══ Dataset content ══
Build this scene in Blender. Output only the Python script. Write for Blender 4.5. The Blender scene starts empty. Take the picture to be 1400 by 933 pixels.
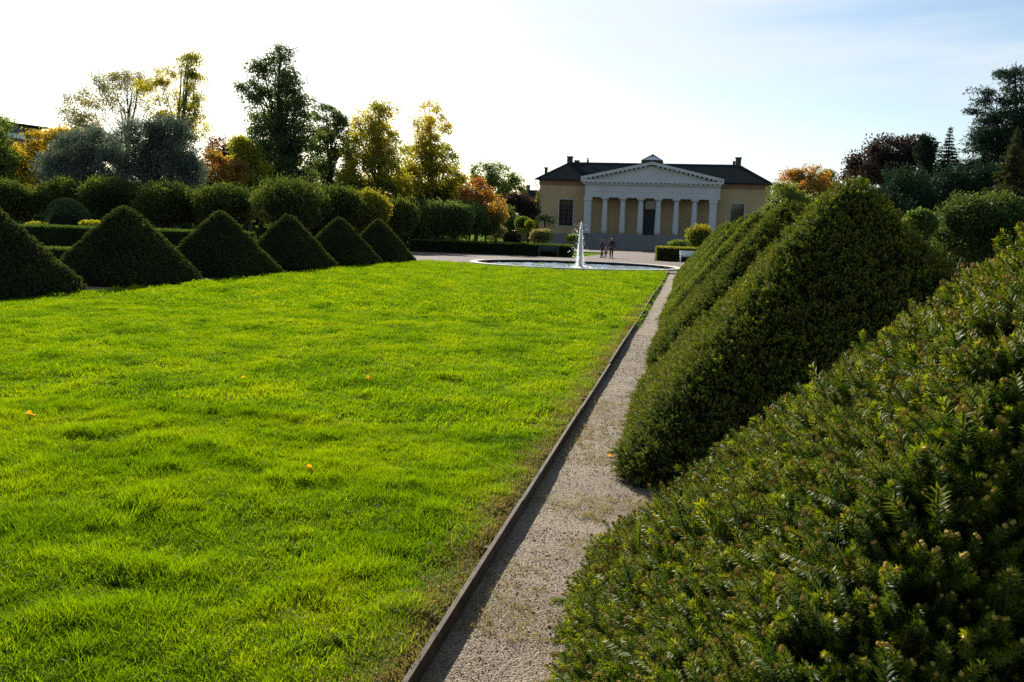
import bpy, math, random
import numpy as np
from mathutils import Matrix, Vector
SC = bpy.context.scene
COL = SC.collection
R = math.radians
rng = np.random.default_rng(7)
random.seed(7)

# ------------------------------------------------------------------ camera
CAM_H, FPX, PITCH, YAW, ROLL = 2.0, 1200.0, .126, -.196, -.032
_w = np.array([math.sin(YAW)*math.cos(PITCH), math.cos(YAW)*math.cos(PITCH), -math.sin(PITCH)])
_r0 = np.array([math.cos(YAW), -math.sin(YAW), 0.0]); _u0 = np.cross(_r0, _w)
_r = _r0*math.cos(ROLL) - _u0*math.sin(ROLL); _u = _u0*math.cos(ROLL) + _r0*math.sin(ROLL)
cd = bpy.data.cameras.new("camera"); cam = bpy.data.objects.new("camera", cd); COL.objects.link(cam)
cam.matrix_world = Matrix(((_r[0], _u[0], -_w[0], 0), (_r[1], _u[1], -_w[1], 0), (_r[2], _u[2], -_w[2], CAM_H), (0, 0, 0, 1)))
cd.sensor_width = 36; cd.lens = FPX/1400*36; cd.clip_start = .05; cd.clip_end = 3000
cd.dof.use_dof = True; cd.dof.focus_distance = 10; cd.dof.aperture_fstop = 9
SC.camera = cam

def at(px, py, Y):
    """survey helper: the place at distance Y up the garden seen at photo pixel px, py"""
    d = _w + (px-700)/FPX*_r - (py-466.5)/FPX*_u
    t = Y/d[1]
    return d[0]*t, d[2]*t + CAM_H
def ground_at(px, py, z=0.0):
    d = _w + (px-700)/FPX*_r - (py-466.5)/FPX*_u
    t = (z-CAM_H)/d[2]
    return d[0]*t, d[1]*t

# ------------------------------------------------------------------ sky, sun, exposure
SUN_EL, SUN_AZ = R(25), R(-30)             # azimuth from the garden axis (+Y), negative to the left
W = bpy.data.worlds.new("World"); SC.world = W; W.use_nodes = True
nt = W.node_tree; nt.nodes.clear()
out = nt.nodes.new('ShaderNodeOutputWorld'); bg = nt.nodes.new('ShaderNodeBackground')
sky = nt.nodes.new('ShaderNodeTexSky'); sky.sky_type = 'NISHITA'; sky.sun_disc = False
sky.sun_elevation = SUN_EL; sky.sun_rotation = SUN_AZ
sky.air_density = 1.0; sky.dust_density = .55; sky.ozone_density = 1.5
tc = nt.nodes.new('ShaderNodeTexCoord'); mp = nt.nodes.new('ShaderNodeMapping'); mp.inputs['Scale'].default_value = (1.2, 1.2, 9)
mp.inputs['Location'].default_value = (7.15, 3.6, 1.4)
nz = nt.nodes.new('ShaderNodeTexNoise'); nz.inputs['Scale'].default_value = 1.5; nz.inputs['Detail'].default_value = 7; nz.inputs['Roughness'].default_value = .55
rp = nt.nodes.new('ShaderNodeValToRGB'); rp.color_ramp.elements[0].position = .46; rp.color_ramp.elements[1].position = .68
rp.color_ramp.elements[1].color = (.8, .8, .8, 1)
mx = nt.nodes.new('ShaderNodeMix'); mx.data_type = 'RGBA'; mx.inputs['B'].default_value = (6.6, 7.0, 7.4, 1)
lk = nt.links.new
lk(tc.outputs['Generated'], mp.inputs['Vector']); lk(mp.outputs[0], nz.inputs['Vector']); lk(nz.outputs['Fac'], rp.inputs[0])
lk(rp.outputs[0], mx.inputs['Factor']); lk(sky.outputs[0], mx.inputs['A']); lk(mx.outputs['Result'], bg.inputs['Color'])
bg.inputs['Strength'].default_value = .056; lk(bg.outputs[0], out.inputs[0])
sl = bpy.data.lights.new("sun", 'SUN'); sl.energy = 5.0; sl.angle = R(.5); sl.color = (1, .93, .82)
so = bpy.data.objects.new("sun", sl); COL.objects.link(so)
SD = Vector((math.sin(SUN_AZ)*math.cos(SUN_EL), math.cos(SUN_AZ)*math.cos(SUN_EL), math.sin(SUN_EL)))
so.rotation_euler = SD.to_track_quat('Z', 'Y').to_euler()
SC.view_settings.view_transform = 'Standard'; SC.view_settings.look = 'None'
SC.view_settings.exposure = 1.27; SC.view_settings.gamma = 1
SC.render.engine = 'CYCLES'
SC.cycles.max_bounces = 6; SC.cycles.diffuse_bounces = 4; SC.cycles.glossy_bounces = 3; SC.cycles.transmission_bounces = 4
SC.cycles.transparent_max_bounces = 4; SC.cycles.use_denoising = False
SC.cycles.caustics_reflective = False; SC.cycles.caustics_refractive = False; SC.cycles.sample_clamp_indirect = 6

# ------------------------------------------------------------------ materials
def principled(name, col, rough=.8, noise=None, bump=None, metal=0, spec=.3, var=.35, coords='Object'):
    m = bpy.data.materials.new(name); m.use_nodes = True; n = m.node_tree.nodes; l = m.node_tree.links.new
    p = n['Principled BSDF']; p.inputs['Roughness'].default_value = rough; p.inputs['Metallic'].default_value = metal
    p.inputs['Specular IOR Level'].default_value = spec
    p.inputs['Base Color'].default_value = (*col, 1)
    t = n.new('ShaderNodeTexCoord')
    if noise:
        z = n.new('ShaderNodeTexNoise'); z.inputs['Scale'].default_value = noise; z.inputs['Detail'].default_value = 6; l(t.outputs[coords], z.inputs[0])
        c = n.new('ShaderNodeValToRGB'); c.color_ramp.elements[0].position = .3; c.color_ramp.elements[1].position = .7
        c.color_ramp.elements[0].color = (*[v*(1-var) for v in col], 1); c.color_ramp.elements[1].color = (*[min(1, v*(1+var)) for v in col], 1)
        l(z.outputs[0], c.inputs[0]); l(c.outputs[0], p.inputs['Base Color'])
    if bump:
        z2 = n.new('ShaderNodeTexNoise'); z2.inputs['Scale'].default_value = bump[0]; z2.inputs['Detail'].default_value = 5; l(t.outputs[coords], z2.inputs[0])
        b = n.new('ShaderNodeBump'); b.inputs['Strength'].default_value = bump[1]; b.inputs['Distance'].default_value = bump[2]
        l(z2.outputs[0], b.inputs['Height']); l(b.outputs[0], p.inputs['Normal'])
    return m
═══
Required task: Set down again, exactly, the lines of the material above from its first line to the one with "return d[0]*t, d[1]*t", inclusive. Leave the pictures out.

Answer for this exercise:
Build this scene in Blender. Output only the Python script. Write for Blender 4.5. The Blender scene starts empty. Take the picture to be 1400 by 933 pixels.
import bpy, math, random
import numpy as np
from mathutils import Matrix, Vector
SC = bpy.context.scene
COL = SC.collection
R = math.radians
rng = np.random.default_rng(7)
random.seed(7)

# ------------------------------------------------------------------ camera
CAM_H, FPX, PITCH, YAW, ROLL = 2.0, 1200.0, .126, -.196, -.032
_w = np.array([math.sin(YAW)*math.cos(PITCH), math.cos(YAW)*math.cos(PITCH), -math.sin(PITCH)])
_r0 = np.array([math.cos(YAW), -math.sin(YAW), 0.0]); _u0 = np.cross(_r0, _w)
_r = _r0*math.cos(ROLL) - _u0*math.sin(ROLL); _u = _u0*math.cos(ROLL) + _r0*math.sin(ROLL)
cd = bpy.data.cameras.new("camera"); cam = bpy.data.objects.new("camera", cd); COL.objects.link(cam)
cam.matrix_world = Matrix(((_r[0], _u[0], -_w[0], 0), (_r[1], _u[1], -_w[1], 0), (_r[2], _u[2], -_w[2], CAM_H), (0, 0, 0, 1)))
cd.sensor_width = 36; cd.lens = FPX/1400*36; cd.clip_start = .05; cd.clip_end = 3000
cd.dof.use_dof = True; cd.dof.focus_distance = 10; cd.dof.aperture_fstop = 9
SC.camera = cam

def at(px, py, Y):
    """survey helper: the place at distance Y up the garden seen at photo pixel px, py"""
    d = _w + (px-700)/FPX*_r - (py-466.5)/FPX*_u
    t = Y/d[1]
    return d[0]*t, d[2]*t + CAM_H
def ground_at(px, py, z=0.0):
    d = _w + (px-700)/FPX*_r - (py-466.5)/FPX*_u
    t = (z-CAM_H)/d[2]
    return d[0]*t, d[1]*t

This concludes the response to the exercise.